Friday, September 3, 2010

A Beautiful Day to Die

August 12th was the most beautiful day to live. The sky was clear, the sun was shining radiantly, and the summer air was fresh as line dried laundry. August 12th was also the most beautiful day to die.

Everything was perfect.

Papa had spent the weekend before that Thursday with his family. His son and daughter-in-law came to visit from Washington state, along with one of his grandsons, who came all the way from Washington D.C. Papa also got to see the daughter of his who lived farthest away, along with her husband, who might as well have been his blood son. Ron thought of Alan as his father, and they spent the weekend together having adventures.

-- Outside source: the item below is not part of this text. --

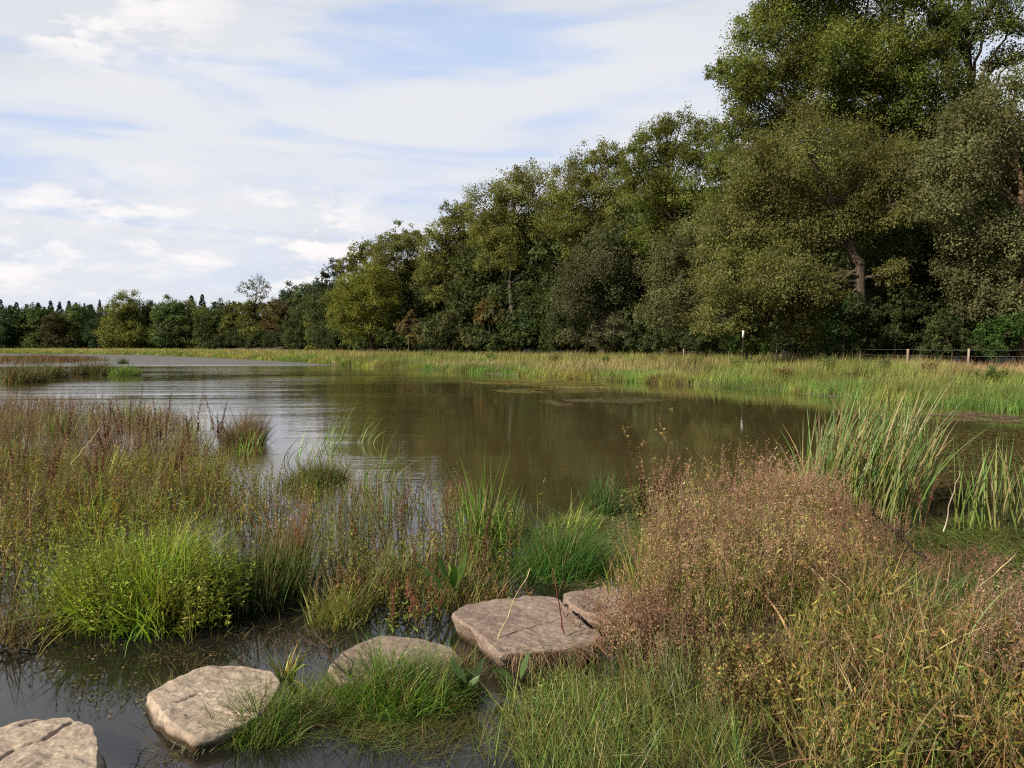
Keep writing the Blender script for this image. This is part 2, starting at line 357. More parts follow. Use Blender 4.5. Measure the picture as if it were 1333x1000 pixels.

That morning, Papa woke up and had cereal with blueberries and bananas, toast with jam, and coffee. He had ridden his bike for thirty minutes, taken a shower, and shaved. From the way things began, the day should have been smashing. And oh, how it was.

It smashed our hearts. Smashed them right into bitty pieces. Because there was my dear grandpa, their father, her husband, leaving us for good. Departing from us the day before his 71st birthday. He winked at them right until the end, trying to let us know it would all be okay, even when there were no words left.

He took all the words we wanted to say with him: I love you.

That night, while most of us laid our tear-stained faces upon our pillows for a night of restless sleep, something else happened. The Perseids meteor shower lit up the night sky. Hundreds of meteors sizzled through the atmosphere, and I think that Papa wanted to be a part of it. He had to leave us so he could make it there in time.

What I do is shut my eyes and press on my lids until I start to see a light show. And then I begin to imagine. I'm lying on my roof, or some grassy hill, and I'm watching the meteors fall. Light streaks through the sky, the tails disappearing. And there's Papa, a goofy grin on his face, blitzing through the raven sky. It's a flash of light, a blink--him winking at us from far above. He's a piece of cosmic dust burning through the Earth's atmosphere.

While we were holding each other that night, hugging one another like we'd never let go, Papa was being held, too. The stars were holding him that night.